In 1955 the center of attention was Taiwan and the thorny relationship that had been going on between mainland China and the Nationalist government. The whole region was taken into consideration as a sort of flash-point in the domino theory of Communist takeovers, but Vietnam wasn't really looked at as a trouble area for the U.S. - no, they had the Diem regime and Diem was friendly toward us and we were pouring aid into that country.

However, we may have looked the other way or read it wrong when concern developed that the Diem regime was a corrupt one and the people of South Vietnam didn't want him in power. But, as is always the case, we never seem to get the messages right and we just propped up the wrong guy anyway.

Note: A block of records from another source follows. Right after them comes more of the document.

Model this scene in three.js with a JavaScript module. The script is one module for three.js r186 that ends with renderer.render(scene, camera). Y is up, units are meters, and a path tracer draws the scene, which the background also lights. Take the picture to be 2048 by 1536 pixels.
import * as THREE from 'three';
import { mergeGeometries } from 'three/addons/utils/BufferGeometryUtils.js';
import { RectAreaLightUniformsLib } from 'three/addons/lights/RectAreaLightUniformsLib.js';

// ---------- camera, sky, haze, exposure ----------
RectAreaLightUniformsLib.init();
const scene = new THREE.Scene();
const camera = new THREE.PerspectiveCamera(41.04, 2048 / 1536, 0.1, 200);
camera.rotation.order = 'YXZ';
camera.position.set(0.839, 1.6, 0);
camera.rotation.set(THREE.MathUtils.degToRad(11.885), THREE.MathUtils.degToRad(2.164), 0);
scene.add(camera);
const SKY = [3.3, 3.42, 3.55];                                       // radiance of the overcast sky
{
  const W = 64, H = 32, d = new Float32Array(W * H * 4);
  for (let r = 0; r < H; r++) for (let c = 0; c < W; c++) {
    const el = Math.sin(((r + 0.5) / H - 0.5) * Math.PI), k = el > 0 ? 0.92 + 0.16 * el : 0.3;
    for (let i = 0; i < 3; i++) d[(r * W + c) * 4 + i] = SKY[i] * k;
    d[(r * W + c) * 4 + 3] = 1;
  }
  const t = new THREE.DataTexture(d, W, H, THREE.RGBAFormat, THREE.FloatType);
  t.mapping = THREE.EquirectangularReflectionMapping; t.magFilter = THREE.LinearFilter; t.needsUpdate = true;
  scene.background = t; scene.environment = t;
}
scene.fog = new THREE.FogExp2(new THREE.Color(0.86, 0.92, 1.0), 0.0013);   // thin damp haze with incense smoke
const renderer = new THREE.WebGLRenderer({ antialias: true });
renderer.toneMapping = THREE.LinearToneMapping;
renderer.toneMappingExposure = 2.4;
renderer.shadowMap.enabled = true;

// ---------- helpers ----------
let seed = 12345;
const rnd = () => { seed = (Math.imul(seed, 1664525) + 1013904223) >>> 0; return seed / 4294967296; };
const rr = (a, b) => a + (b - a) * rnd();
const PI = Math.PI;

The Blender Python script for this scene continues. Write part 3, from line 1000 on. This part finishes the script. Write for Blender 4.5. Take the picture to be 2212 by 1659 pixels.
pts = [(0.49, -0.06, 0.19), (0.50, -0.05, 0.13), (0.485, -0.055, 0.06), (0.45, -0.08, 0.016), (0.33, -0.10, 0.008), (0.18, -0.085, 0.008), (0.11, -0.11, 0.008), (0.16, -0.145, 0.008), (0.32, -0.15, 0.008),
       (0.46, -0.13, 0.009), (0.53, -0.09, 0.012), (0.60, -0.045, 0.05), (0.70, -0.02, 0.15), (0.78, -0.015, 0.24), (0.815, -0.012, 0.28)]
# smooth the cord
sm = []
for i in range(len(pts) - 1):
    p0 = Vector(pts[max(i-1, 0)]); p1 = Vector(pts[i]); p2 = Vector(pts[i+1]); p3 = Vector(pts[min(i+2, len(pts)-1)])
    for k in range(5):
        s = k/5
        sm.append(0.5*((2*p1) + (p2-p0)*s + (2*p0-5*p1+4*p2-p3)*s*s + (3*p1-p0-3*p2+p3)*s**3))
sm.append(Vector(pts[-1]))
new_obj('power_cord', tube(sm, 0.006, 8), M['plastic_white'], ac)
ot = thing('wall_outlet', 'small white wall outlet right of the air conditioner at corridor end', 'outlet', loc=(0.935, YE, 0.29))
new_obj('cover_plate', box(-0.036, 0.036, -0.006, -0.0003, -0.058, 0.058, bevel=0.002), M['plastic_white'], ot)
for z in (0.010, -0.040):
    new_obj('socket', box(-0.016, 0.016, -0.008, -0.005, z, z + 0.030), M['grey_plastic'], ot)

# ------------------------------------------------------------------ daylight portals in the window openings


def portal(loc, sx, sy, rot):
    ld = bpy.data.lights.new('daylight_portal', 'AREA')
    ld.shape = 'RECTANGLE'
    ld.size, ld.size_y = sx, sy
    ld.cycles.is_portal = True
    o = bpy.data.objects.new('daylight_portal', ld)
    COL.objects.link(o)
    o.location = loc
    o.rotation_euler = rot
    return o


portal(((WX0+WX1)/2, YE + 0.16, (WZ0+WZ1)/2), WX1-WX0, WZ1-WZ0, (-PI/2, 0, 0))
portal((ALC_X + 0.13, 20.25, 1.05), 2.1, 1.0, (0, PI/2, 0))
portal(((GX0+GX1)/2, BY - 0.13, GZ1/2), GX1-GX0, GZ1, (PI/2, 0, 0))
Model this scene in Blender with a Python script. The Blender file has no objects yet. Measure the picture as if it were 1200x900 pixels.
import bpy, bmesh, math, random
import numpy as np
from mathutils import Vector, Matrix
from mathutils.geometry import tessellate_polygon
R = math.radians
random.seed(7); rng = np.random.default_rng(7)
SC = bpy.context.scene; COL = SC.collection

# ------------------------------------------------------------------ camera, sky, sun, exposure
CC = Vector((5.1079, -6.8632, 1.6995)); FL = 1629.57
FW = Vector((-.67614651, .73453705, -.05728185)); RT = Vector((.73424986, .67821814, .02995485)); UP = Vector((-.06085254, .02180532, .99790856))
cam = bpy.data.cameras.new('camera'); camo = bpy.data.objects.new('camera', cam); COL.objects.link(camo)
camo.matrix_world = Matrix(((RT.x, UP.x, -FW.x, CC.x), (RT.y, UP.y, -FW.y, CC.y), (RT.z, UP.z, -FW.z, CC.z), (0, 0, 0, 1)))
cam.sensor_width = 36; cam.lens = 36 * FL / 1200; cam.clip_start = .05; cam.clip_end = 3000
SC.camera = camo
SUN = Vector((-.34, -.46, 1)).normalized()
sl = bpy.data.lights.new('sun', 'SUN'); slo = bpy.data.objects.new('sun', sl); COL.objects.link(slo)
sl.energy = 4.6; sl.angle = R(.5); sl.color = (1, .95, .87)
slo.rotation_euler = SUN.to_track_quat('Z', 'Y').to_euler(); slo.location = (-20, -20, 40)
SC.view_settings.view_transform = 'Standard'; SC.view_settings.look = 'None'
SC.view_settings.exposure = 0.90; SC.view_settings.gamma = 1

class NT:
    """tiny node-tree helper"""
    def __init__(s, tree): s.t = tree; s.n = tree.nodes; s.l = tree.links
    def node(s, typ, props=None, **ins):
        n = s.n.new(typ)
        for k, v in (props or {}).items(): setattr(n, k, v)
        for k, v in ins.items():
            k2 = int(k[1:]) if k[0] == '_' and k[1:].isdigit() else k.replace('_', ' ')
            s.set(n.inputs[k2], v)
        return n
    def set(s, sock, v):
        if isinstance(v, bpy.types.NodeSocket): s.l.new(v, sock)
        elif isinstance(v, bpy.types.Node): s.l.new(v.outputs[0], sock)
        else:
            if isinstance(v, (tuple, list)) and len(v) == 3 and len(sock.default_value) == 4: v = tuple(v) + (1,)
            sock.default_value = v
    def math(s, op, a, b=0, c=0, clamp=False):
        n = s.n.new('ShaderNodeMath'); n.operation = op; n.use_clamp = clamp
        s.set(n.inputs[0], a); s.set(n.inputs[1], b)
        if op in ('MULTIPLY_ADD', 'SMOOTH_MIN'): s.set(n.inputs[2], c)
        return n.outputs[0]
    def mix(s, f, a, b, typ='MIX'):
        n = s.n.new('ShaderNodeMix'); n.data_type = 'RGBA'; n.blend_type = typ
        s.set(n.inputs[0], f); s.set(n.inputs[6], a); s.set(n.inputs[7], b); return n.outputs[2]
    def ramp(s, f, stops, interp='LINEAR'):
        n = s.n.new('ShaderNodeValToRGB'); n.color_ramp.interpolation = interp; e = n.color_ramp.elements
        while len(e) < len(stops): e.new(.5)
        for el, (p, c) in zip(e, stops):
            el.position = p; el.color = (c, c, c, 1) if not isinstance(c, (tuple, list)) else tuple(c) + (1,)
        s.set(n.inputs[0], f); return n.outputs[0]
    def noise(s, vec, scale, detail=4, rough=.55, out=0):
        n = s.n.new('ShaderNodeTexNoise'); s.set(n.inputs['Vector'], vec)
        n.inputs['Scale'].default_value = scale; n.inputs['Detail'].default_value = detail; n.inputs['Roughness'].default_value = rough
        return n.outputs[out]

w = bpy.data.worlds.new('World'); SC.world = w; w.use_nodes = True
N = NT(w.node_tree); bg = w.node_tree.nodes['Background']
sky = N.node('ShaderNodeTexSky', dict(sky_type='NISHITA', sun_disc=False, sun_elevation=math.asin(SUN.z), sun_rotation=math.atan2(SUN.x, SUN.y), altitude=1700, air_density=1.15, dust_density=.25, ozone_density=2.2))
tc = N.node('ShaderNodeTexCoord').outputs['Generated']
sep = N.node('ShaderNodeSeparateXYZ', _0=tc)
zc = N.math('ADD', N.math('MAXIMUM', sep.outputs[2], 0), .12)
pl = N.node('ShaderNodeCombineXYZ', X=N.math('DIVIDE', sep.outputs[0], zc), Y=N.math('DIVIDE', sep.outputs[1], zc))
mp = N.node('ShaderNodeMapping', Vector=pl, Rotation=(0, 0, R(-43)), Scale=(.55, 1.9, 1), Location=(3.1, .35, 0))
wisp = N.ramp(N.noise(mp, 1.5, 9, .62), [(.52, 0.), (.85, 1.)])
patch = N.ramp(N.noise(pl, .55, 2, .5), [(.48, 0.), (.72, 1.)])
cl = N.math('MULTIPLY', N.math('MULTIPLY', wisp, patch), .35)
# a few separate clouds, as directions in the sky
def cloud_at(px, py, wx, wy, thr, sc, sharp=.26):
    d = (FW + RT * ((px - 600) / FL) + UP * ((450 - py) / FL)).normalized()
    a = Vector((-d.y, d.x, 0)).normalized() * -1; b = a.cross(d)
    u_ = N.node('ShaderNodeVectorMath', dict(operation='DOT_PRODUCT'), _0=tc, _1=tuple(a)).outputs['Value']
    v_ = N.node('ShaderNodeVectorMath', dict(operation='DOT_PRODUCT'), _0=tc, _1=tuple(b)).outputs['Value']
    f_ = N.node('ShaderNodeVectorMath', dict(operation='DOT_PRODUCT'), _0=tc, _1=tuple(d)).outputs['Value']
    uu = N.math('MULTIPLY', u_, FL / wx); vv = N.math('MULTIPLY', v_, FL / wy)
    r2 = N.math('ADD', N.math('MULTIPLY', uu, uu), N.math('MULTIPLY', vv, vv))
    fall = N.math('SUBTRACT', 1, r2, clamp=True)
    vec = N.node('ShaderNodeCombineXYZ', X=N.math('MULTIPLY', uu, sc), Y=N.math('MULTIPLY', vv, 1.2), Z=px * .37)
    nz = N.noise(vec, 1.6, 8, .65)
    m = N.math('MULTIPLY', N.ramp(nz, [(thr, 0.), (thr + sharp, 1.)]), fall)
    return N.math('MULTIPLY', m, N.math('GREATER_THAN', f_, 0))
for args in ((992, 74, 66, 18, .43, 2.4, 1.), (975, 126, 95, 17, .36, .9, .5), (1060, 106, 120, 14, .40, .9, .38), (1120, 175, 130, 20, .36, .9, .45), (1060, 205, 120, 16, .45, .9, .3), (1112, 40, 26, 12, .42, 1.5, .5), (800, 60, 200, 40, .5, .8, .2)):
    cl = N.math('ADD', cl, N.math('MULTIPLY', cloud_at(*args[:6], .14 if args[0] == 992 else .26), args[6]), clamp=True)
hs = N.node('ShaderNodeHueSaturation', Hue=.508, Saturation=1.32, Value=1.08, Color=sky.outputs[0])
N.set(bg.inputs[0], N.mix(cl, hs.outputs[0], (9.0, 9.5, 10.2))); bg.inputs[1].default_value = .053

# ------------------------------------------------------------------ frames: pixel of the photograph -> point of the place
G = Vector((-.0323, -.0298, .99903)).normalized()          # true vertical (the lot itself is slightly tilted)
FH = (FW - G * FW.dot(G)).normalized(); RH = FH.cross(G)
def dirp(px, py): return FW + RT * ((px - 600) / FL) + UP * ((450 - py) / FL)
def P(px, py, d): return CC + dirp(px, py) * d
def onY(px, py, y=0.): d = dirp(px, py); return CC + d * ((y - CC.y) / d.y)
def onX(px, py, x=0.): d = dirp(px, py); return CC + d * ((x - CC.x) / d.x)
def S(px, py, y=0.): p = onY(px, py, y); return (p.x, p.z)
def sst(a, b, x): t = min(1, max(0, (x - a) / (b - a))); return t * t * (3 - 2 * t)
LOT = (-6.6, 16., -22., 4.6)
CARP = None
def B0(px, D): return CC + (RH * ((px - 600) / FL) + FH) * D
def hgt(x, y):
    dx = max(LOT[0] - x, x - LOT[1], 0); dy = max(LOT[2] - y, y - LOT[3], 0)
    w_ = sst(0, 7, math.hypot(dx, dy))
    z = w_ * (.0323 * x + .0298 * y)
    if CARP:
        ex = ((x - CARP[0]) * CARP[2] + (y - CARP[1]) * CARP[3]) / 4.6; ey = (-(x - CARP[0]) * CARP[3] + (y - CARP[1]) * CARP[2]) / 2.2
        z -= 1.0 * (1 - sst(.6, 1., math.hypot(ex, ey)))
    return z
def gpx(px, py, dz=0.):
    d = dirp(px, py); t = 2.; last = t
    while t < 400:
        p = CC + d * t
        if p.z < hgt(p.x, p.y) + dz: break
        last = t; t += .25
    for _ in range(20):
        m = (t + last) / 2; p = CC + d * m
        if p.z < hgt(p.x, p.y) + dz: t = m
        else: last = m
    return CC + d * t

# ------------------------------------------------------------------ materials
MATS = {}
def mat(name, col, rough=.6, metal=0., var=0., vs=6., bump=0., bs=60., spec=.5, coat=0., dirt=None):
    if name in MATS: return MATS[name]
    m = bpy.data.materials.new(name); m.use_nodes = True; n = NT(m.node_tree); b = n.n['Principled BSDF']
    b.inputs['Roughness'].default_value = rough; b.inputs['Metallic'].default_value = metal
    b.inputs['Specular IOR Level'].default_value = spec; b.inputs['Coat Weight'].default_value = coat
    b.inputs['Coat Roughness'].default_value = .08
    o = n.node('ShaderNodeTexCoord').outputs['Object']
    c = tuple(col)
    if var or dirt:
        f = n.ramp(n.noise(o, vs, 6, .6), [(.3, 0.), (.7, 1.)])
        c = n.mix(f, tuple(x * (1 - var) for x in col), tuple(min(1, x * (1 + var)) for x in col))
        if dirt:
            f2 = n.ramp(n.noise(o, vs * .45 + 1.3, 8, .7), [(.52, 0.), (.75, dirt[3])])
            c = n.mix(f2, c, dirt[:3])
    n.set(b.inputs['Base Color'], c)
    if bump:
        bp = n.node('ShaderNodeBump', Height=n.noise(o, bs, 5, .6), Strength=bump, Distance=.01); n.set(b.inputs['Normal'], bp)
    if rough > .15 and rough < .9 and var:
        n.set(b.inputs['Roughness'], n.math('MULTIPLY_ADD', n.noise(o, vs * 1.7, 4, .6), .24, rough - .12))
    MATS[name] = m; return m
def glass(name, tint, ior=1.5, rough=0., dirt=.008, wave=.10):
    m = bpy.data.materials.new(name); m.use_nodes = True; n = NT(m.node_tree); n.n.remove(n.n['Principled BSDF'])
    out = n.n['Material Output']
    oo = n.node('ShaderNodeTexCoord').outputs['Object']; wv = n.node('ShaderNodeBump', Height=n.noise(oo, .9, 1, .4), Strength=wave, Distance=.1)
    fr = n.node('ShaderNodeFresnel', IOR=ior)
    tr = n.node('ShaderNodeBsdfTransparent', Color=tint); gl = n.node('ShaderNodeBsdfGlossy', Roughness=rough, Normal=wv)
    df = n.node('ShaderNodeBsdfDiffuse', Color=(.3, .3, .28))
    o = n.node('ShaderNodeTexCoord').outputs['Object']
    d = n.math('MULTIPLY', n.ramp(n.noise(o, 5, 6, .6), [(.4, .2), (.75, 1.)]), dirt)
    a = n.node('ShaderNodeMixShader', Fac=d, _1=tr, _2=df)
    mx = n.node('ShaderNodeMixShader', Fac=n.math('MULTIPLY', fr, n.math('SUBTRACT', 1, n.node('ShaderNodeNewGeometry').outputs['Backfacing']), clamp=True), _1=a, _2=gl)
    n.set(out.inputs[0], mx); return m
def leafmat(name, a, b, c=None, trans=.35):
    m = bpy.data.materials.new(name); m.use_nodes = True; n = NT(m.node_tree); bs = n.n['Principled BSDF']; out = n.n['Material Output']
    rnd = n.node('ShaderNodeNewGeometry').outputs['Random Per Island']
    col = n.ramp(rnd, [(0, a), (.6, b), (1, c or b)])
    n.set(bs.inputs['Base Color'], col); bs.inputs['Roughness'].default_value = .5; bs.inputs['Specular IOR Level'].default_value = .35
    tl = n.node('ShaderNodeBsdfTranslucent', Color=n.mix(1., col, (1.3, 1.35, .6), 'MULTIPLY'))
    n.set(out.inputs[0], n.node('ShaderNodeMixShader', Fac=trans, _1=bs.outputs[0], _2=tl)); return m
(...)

General J. Lawton Collins was asked about Vietnam during the panel interview on Meet The Press from February 2, 1955. The occasion being his return from a visit to Vietnam as well as the Southeast Asia region and his assessment of the situation from a U.S. point of view.

Gen. J. Lawton Collins: “I don’t want to appear overly optimistic, Mister Spivak, but I think that in the past four weeks that President Ze-em, as he pronounces it, has made genuine progress toward establishing a progressive program in his country. And if this program is fully implemented, then I think there’s a least a 50-50 chance that South Vietnam can remain free.”

Lawrence Spivak: “ Well General, just how important is that area to our security and our safety?”

Collins: “Well, it’s not of immediate importance to the security of the United States. It is of tremendous importance to the security of all of Southeast Asia. And therefore, since we are interested in maintaining peace throughout the Pacific area, then South Vietnam is of great importance to us.”

And the rest, as they always say, is history.